### Information shown:
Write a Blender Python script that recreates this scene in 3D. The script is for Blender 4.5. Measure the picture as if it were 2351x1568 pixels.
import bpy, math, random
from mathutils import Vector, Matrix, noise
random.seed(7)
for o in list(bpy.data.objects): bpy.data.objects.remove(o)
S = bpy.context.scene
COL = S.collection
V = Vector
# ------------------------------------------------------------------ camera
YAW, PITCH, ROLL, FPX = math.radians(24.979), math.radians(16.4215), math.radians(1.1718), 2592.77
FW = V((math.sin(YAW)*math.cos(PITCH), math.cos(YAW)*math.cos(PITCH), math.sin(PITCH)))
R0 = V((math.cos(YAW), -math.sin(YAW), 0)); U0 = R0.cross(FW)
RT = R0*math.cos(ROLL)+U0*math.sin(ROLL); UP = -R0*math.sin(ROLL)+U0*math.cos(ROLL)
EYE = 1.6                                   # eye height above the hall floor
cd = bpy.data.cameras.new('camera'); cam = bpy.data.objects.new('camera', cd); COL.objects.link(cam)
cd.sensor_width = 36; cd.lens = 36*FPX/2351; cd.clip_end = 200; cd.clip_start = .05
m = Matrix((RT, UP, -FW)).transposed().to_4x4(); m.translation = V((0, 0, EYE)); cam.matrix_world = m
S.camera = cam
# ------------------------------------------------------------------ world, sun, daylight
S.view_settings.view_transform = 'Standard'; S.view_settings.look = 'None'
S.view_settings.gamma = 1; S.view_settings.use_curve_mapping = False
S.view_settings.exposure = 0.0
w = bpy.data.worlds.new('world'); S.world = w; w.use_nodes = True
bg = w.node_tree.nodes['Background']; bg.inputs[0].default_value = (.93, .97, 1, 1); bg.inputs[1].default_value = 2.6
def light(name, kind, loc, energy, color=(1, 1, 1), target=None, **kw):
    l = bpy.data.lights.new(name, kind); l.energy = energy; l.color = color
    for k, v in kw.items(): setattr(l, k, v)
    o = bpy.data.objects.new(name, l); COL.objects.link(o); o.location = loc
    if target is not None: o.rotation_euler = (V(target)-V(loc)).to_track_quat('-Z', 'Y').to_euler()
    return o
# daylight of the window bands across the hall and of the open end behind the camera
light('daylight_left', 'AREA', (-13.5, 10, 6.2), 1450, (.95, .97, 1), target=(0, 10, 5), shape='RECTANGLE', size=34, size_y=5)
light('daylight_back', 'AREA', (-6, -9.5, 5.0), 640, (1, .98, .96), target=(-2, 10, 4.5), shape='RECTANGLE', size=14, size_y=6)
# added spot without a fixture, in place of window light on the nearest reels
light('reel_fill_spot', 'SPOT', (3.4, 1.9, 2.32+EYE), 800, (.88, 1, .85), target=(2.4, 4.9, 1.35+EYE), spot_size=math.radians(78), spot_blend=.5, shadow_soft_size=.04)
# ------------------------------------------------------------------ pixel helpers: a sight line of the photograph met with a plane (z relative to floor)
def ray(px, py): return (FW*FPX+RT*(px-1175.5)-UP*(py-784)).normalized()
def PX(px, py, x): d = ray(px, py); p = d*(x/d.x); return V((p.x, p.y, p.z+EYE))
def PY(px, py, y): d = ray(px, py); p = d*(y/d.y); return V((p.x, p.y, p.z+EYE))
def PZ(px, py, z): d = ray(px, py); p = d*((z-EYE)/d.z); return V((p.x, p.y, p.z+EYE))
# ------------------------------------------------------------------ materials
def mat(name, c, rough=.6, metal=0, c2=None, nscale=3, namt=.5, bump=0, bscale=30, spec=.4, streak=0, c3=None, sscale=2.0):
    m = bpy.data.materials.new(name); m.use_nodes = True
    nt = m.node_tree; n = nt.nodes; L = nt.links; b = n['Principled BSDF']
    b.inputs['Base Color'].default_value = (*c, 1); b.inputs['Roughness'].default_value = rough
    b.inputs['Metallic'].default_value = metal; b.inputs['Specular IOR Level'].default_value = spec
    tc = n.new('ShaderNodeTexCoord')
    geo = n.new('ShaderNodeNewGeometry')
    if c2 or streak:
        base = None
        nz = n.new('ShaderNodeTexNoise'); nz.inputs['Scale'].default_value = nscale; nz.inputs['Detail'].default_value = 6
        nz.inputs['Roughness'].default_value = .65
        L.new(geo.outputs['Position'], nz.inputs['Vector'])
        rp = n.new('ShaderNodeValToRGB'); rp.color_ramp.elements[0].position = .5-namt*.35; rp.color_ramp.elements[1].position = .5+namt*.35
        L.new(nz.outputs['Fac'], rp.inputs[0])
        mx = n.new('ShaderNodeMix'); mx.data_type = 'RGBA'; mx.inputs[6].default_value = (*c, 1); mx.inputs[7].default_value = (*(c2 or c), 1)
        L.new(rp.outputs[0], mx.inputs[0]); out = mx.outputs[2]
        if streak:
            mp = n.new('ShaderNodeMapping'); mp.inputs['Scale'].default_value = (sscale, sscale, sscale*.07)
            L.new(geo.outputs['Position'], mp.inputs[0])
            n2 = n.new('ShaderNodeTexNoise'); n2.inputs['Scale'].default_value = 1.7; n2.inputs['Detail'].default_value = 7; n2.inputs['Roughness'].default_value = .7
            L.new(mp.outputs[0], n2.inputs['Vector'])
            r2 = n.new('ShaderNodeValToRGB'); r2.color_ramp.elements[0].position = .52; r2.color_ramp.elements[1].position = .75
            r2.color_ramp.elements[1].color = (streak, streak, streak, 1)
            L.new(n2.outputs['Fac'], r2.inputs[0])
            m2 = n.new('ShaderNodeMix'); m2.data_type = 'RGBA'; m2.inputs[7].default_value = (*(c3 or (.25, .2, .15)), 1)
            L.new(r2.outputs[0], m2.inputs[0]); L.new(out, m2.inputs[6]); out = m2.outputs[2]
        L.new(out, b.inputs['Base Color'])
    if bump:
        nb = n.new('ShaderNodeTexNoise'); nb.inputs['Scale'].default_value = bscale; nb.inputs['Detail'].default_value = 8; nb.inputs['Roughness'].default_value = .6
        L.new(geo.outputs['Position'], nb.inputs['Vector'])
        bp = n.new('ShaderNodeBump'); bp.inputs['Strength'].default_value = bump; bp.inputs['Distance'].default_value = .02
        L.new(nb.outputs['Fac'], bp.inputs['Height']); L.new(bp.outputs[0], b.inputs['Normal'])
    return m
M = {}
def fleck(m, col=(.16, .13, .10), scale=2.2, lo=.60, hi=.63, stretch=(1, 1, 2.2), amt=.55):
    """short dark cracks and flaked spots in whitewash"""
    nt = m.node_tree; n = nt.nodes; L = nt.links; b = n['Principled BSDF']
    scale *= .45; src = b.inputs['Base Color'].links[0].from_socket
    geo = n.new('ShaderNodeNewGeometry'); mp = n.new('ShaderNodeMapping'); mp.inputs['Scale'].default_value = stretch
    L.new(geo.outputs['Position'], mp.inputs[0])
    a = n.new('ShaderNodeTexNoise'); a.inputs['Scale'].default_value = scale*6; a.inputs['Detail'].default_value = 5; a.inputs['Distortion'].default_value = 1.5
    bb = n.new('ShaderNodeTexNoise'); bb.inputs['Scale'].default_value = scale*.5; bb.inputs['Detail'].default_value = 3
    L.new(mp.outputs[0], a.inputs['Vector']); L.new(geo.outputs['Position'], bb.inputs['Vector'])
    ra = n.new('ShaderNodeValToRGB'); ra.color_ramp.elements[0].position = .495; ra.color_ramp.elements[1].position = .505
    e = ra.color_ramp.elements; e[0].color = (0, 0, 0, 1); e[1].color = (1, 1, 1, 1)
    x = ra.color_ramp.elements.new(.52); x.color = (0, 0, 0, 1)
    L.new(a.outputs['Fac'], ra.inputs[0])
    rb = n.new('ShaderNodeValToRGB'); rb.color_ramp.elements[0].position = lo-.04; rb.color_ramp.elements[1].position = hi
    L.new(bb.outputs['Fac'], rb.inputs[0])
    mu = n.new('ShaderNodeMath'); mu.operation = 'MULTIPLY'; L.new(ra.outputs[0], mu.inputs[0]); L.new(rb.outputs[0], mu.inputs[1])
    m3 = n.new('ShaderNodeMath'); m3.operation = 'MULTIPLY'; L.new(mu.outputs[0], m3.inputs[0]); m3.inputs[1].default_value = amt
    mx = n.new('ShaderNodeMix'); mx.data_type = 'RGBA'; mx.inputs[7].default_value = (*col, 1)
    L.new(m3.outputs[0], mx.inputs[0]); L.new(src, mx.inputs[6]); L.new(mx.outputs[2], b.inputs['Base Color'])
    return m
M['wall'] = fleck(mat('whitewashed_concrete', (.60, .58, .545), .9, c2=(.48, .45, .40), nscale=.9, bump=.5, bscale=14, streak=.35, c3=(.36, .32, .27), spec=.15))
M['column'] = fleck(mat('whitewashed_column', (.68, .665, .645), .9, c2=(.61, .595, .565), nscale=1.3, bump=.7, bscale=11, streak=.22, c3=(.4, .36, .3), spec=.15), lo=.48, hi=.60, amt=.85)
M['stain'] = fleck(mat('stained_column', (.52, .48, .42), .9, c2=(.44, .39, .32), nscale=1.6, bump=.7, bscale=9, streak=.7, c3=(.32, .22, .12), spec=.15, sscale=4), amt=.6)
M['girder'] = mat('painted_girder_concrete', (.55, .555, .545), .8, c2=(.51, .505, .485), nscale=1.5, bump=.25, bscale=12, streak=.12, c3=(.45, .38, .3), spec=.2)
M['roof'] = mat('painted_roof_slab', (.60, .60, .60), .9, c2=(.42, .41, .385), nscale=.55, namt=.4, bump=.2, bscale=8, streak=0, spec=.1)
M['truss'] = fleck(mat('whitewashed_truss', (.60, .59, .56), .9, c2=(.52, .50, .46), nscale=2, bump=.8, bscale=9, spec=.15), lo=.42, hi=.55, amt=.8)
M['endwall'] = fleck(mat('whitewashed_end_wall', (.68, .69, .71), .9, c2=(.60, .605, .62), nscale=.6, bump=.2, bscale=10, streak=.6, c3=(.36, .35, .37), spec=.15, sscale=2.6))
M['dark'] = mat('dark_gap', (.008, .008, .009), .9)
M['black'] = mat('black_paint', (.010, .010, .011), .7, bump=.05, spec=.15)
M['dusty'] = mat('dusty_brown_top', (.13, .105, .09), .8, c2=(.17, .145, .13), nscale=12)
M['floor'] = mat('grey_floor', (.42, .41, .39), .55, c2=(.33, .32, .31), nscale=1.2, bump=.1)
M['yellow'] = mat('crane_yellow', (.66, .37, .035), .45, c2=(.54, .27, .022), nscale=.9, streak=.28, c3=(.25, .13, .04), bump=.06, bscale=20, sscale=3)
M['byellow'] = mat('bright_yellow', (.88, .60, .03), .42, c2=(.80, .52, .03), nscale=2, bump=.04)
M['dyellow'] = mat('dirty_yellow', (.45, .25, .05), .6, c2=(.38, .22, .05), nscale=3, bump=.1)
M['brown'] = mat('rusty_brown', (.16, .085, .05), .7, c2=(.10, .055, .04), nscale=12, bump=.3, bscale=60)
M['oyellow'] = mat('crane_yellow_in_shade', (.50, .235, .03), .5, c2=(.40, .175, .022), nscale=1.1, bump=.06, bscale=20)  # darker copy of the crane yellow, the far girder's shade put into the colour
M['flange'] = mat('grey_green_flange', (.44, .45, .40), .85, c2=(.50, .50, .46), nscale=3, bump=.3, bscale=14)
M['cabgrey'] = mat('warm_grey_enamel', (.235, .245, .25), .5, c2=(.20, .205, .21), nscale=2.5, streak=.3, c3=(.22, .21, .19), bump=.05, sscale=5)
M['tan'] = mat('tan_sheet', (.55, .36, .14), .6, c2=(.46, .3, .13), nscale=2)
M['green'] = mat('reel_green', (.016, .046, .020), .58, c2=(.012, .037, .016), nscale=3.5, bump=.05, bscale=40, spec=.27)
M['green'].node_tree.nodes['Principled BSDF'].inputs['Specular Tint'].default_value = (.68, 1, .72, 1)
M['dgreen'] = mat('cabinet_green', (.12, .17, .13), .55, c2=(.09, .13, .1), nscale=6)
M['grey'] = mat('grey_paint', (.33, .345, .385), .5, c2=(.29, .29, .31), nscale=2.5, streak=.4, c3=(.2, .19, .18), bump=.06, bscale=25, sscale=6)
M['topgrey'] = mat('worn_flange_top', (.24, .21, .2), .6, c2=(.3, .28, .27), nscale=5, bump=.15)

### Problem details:
Give back exactly the lines that run from the line with "nscale=1.1, bump=.06, bscale=20)" through the close of the material, counting both ends, and nothing more.

### Output:
M['oyellow'] = mat('crane_yellow_in_shade', (.50, .235, .03), .5, c2=(.40, .175, .022), nscale=1.1, bump=.06, bscale=20)  # darker copy of the crane yellow, the far girder's shade put into the colour
M['flange'] = mat('grey_green_flange', (.44, .45, .40), .85, c2=(.50, .50, .46), nscale=3, bump=.3, bscale=14)
M['cabgrey'] = mat('warm_grey_enamel', (.235, .245, .25), .5, c2=(.20, .205, .21), nscale=2.5, streak=.3, c3=(.22, .21, .19), bump=.05, sscale=5)
M['tan'] = mat('tan_sheet', (.55, .36, .14), .6, c2=(.46, .3, .13), nscale=2)
M['green'] = mat('reel_green', (.016, .046, .020), .58, c2=(.012, .037, .016), nscale=3.5, bump=.05, bscale=40, spec=.27)
M['green'].node_tree.nodes['Principled BSDF'].inputs['Specular Tint'].default_value = (.68, 1, .72, 1)
M['dgreen'] = mat('cabinet_green', (.12, .17, .13), .55, c2=(.09, .13, .1), nscale=6)
M['grey'] = mat('grey_paint', (.33, .345, .385), .5, c2=(.29, .29, .31), nscale=2.5, streak=.4, c3=(.2, .19, .18), bump=.06, bscale=25, sscale=6)
M['topgrey'] = mat('worn_flange_top', (.24, .21, .2), .6, c2=(.3, .28, .27), nscale=5, bump=.15)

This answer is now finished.